We were once children and can relate to the feelings of nostalgia for those days while we go to work instead of play.

Ultimately, though, I have to say the entire film feels like a less swashbuckling Hook. Both feature an iconic boy hero who grows up into a workaholic until he returns to the magical world of his childhood, learns some new things, and rediscovers his mojo. That makes Christopher Robin a slower, quieter watch for older kids, and too much of an introspective, grown-up story for little ones. Does Disney think parents will watch this without their kids? Unlikely.

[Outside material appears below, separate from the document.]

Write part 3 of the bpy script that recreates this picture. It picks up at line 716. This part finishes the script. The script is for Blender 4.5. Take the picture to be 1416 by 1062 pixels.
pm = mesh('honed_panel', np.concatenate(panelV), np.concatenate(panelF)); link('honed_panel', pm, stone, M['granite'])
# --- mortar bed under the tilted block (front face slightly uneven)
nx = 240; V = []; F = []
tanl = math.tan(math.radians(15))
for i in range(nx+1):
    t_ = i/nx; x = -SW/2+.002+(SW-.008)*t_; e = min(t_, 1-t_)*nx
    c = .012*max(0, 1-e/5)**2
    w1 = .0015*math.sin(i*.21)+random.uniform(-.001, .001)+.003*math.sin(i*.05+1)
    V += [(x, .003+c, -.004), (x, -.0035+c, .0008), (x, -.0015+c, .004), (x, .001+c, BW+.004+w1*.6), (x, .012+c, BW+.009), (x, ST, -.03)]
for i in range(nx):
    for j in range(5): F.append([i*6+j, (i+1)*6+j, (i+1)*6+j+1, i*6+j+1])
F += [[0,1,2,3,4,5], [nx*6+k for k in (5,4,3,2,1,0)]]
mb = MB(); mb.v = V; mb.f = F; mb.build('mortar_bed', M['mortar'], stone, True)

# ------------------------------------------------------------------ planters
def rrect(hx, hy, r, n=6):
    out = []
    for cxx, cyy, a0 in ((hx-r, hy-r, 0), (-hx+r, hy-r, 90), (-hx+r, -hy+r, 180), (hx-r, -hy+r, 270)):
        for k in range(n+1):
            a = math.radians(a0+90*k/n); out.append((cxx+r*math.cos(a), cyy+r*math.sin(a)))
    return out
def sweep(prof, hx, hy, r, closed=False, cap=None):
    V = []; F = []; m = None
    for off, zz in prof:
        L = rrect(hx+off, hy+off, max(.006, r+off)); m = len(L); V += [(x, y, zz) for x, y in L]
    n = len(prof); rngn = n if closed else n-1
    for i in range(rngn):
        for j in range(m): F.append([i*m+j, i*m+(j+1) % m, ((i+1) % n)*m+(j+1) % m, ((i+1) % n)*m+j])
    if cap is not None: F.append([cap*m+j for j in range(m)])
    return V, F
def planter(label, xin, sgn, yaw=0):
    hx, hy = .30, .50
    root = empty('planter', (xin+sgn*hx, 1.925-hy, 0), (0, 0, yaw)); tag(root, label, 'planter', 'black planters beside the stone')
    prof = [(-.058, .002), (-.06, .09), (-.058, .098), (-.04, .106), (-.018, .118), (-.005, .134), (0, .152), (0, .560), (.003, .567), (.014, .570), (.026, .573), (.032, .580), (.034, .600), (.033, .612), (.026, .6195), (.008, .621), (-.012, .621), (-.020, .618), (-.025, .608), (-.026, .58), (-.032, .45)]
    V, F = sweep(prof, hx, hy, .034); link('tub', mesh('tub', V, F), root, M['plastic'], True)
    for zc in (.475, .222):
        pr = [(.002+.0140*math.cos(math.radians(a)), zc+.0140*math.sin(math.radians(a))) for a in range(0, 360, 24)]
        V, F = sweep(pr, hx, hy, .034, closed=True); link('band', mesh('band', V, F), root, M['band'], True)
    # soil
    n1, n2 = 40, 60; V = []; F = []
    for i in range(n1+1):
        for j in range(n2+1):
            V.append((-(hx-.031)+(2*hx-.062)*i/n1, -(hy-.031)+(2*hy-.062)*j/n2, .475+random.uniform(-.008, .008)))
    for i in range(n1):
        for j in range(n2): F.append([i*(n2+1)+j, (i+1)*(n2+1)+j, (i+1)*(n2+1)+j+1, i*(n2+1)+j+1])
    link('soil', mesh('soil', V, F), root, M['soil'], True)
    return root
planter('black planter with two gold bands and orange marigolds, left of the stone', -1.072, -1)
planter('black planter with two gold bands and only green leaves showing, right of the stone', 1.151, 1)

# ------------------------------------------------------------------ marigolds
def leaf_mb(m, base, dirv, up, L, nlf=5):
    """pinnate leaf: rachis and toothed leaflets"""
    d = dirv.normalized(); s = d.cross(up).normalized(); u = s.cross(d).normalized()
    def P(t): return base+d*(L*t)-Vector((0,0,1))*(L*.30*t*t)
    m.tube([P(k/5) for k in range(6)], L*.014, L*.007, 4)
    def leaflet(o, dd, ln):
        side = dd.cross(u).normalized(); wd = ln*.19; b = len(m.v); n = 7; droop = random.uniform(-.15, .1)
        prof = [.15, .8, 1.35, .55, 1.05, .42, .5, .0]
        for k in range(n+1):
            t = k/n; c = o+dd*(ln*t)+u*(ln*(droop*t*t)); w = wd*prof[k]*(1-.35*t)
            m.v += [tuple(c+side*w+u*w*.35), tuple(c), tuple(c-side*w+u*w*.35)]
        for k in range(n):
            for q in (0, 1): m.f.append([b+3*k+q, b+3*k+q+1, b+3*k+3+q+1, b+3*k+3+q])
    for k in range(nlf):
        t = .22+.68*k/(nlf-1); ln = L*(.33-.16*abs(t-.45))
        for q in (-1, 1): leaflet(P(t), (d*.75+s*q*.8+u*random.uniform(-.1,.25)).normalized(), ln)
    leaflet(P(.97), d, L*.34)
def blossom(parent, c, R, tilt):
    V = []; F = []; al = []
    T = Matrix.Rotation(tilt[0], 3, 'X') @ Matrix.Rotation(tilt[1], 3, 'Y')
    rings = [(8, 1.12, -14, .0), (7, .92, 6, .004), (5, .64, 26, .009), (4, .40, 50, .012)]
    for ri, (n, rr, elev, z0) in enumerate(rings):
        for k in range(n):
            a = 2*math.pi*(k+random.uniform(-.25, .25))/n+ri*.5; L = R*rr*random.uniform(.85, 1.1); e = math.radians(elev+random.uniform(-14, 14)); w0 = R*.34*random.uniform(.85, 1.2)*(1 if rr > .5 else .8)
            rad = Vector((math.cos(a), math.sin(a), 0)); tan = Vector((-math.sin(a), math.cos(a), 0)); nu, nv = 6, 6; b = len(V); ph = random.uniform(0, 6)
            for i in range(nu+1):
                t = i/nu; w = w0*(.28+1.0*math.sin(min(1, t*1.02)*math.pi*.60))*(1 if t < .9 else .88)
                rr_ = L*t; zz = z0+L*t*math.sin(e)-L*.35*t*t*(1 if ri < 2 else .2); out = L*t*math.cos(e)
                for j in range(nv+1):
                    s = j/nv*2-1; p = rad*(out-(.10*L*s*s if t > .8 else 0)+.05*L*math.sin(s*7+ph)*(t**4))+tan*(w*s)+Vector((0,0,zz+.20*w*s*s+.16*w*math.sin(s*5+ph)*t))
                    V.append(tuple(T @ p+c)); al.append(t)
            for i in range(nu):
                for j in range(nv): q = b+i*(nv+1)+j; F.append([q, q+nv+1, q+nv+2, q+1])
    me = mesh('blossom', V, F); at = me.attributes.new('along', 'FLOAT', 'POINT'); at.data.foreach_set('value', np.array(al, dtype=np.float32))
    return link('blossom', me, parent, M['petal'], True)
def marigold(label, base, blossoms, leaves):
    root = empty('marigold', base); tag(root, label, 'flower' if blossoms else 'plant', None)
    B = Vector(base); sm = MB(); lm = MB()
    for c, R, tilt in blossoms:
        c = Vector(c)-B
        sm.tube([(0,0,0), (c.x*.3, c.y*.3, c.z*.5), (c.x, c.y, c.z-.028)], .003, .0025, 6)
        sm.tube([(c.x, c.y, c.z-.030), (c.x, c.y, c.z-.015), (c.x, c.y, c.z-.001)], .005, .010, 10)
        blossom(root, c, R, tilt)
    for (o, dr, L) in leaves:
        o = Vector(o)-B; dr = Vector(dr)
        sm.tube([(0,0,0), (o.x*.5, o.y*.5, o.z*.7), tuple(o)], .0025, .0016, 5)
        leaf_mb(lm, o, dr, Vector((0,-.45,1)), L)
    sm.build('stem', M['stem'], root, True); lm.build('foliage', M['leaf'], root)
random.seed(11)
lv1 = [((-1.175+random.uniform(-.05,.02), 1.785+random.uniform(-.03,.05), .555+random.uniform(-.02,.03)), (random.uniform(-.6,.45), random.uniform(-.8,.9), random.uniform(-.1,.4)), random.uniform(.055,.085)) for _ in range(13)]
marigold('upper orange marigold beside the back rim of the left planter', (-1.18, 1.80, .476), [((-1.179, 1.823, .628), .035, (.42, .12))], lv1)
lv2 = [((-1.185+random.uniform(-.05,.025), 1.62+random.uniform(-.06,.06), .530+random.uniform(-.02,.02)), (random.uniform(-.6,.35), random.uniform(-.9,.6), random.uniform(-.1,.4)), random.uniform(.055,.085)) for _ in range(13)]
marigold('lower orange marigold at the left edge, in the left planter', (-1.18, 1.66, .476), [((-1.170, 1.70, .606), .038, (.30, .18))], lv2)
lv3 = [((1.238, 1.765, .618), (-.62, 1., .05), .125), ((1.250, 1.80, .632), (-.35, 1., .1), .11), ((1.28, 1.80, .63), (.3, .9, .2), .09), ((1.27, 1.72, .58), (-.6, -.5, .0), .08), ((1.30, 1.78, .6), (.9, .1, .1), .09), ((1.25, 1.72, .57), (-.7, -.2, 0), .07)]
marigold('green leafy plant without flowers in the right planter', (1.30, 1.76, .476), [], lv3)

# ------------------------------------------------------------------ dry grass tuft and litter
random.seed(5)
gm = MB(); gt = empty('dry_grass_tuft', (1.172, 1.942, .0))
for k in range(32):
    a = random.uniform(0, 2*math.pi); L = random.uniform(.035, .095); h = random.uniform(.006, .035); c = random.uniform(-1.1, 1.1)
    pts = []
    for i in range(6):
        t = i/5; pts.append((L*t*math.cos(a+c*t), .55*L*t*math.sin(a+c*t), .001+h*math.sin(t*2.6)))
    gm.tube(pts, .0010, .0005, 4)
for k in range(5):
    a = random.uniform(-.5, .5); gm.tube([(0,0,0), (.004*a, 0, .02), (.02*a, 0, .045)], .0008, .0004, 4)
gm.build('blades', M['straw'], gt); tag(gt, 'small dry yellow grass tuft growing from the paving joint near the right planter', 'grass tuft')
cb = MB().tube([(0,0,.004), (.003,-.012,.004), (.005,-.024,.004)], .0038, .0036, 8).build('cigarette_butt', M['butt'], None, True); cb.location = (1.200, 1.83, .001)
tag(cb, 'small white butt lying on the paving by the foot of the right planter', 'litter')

There’s a bit of capering that makes the second half of the movie much more kid-friendly than the first, so maybe I’m selling children a little short here. Still, like Hook, or Mary Poppins, or even Toy Story 3, the pitfalls of growing up, the plight of left behind toys, and the joy of rediscovering play have been done better before. At least Winnie-the-Pooh, Eeyore (who steals nearly all the laughs in the movie), Rabbit, Piglet, Kanga and Roo, and their feathered friend Owl, are here to elevate the film into something more magical than yet another story about grownups working too hard. This film, like its version of Christopher Robin, could use just a little more Pooh.

Christopher Robin is rated PG for some action, including an intense scene where an (imaginary) Heffalump (elephant) appears to drag away a character.